### Given instruction
Extract the data exactly, missing nothing.

### Records for the task
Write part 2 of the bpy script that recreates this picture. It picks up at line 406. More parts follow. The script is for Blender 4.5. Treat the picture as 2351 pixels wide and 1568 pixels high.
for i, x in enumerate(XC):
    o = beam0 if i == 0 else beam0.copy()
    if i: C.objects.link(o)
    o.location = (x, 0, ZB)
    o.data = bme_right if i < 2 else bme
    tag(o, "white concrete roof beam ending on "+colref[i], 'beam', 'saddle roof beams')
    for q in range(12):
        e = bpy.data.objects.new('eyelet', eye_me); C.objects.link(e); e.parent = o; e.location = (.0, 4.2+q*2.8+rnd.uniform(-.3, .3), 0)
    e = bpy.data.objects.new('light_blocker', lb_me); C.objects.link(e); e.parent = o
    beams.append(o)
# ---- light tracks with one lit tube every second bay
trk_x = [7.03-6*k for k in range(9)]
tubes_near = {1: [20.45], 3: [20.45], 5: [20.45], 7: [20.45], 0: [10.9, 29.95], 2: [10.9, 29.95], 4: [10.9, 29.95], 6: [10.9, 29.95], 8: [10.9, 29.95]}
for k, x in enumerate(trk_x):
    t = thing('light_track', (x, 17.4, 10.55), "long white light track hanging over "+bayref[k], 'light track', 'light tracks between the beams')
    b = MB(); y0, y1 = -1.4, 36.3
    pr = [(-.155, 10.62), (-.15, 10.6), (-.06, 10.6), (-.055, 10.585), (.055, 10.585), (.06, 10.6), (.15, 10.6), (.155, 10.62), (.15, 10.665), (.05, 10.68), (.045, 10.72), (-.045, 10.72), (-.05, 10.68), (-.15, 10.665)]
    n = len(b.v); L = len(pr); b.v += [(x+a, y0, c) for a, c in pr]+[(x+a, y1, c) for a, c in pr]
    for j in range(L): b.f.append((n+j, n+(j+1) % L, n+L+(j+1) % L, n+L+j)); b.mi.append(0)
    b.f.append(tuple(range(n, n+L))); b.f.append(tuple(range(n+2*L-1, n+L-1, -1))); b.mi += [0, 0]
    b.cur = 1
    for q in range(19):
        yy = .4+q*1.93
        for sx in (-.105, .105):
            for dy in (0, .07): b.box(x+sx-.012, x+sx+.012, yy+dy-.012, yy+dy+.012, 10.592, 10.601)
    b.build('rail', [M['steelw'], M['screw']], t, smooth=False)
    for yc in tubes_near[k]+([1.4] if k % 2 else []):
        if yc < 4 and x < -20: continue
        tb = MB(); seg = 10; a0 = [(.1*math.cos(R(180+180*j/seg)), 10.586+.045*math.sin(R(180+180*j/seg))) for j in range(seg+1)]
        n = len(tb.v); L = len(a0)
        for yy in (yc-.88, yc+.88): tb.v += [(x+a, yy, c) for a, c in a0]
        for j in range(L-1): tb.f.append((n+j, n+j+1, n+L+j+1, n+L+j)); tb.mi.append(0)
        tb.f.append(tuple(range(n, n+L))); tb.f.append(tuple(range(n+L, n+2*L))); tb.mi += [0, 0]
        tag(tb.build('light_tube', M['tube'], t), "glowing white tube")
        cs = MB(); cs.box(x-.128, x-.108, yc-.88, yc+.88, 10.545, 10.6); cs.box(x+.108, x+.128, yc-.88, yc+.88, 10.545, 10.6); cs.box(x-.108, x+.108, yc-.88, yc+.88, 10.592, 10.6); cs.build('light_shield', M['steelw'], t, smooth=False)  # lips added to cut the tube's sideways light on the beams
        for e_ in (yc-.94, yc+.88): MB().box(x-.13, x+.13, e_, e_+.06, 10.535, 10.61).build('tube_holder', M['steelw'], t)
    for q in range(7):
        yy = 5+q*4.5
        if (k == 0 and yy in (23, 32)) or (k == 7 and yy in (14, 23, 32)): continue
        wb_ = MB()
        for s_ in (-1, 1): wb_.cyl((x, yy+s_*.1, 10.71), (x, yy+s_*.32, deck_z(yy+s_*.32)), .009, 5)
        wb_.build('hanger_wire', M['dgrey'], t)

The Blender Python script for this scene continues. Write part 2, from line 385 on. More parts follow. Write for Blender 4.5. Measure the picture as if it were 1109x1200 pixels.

### The solution
Write part 2 of the bpy script that recreates this picture. It picks up at line 406. More parts follow. The script is for Blender 4.5. Treat the picture as 2351 pixels wide and 1568 pixels high.
for i, x in enumerate(XC):
    o = beam0 if i == 0 else beam0.copy()
    if i: C.objects.link(o)
    o.location = (x, 0, ZB)
    o.data = bme_right if i < 2 else bme
    tag(o, "white concrete roof beam ending on "+colref[i], 'beam', 'saddle roof beams')
    for q in range(12):
        e = bpy.data.objects.new('eyelet', eye_me); C.objects.link(e); e.parent = o; e.location = (.0, 4.2+q*2.8+rnd.uniform(-.3, .3), 0)
    e = bpy.data.objects.new('light_blocker', lb_me); C.objects.link(e); e.parent = o
    beams.append(o)
# ---- light tracks with one lit tube every second bay
trk_x = [7.03-6*k for k in range(9)]
tubes_near = {1: [20.45], 3: [20.45], 5: [20.45], 7: [20.45], 0: [10.9, 29.95], 2: [10.9, 29.95], 4: [10.9, 29.95], 6: [10.9, 29.95], 8: [10.9, 29.95]}
for k, x in enumerate(trk_x):
    t = thing('light_track', (x, 17.4, 10.55), "long white light track hanging over "+bayref[k], 'light track', 'light tracks between the beams')
    b = MB(); y0, y1 = -1.4, 36.3
    pr = [(-.155, 10.62), (-.15, 10.6), (-.06, 10.6), (-.055, 10.585), (.055, 10.585), (.06, 10.6), (.15, 10.6), (.155, 10.62), (.15, 10.665), (.05, 10.68), (.045, 10.72), (-.045, 10.72), (-.05, 10.68), (-.15, 10.665)]
    n = len(b.v); L = len(pr); b.v += [(x+a, y0, c) for a, c in pr]+[(x+a, y1, c) for a, c in pr]
    for j in range(L): b.f.append((n+j, n+(j+1) % L, n+L+(j+1) % L, n+L+j)); b.mi.append(0)
    b.f.append(tuple(range(n, n+L))); b.f.append(tuple(range(n+2*L-1, n+L-1, -1))); b.mi += [0, 0]
    b.cur = 1
    for q in range(19):
        yy = .4+q*1.93
        for sx in (-.105, .105):
            for dy in (0, .07): b.box(x+sx-.012, x+sx+.012, yy+dy-.012, yy+dy+.012, 10.592, 10.601)
    b.build('rail', [M['steelw'], M['screw']], t, smooth=False)
    for yc in tubes_near[k]+([1.4] if k % 2 else []):
        if yc < 4 and x < -20: continue
        tb = MB(); seg = 10; a0 = [(.1*math.cos(R(180+180*j/seg)), 10.586+.045*math.sin(R(180+180*j/seg))) for j in range(seg+1)]
        n = len(tb.v); L = len(a0)
        for yy in (yc-.88, yc+.88): tb.v += [(x+a, yy, c) for a, c in a0]
        for j in range(L-1): tb.f.append((n+j, n+j+1, n+L+j+1, n+L+j)); tb.mi.append(0)
        tb.f.append(tuple(range(n, n+L))); tb.f.append(tuple(range(n+L, n+2*L))); tb.mi += [0, 0]
        tag(tb.build('light_tube', M['tube'], t), "glowing white tube")
        cs = MB(); cs.box(x-.128, x-.108, yc-.88, yc+.88, 10.545, 10.6); cs.box(x+.108, x+.128, yc-.88, yc+.88, 10.545, 10.6); cs.box(x-.108, x+.108, yc-.88, yc+.88, 10.592, 10.6); cs.build('light_shield', M['steelw'], t, smooth=False)  # lips added to cut the tube's sideways light on the beams
        for e_ in (yc-.94, yc+.88): MB().box(x-.13, x+.13, e_, e_+.06, 10.535, 10.61).build('tube_holder', M['steelw'], t)
    for q in range(7):
        yy = 5+q*4.5
        if (k == 0 and yy in (23, 32)) or (k == 7 and yy in (14, 23, 32)): continue
        wb_ = MB()
        for s_ in (-1, 1): wb_.cyl((x, yy+s_*.1, 10.71), (x, yy+s_*.32, deck_z(yy+s_*.32)), .009, 5)
        wb_.build('hanger_wire', M['dgrey'], t)

The Blender Python script for this scene continues. Write part 2, from line 385 on. More parts follow. Write for Blender 4.5. Measure the picture as if it were 1109x1200 pixels.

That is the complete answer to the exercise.